Monday, Oct. 10, 1955

The Man Who Confessed

Most U.S. colleges and universities have agreed that they do not want Communists on their faculties. Many have also decided that they do not want former party members who refuse to answer competent questions about themselves and the party. But what about the ex-Communist who has confessed all? Last week, having answered that question for itself, American University in Washington, D.C. found itself in the middle of a new academic storm.

The case involved was that of Law Professor Herbert Fuchs.* When the university hired him in 1949, he gave no hint that there was anything amiss in his past. Then last June, he was subpoenaed by the House Un-American Activities Committee. After one appearance at which he declined to name his former associates, he decided to answer everything. He had, he said, been a party member from 1934 until 1946, when he broke in "complete disillusionment." During that time, he had worked with a Senate committee investigating railroads, had had a job with the NLRB and then with the War Labor Board. At each of these places, he had been the head of a Communist cell.

When news of Fuchs's testimony first leaked out, A.U.'s President Hurst Anderson rushed to his defense. Fuchs, he declared, was "an intelligent, loyal and devoted teacher. He made a serious mistake in the past, which he has recognized and declared." The university, added Anderson, had every intention of keeping him on: "To take any other position at this time would be beneath the dignity of an institution with a Christian relationship and commitments."

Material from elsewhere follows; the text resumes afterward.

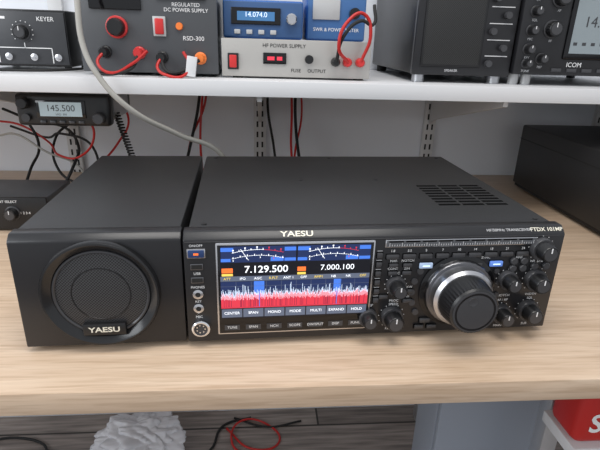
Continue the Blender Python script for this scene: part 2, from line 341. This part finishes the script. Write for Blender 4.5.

As Fuchs's testimony continued, however, Anderson had serious second thoughts. Shocked by the extent of Fuchs's involvement during twelve years of deceit, Anderson first asked him to take a leave of absence. After three months of consideration, he and his executive committee decided that Fuchs should be dropped from the faculty. Whatever merit A.U.'s decision might have had, it proved to be popular with almost no one.

Both the Chicago Tribune and the international-minded Washington Post and Times Herald denounced it. Ohio Congressman Gordon Scherer, a member of the House committee, exclaimed that "to start to fire men who cooperate with the committee can only . . . stop others from cooperating." Said Herbert Fuchs: "My dismissal serves no useful purpose. It denies the doctrine of conversion and forgiveness ... It marks an unfounded fear of publicity and can please no group in American life other than possibly the Communist Party."

* No kin to Britain's Physicist-Traitor Klaus Fuchs.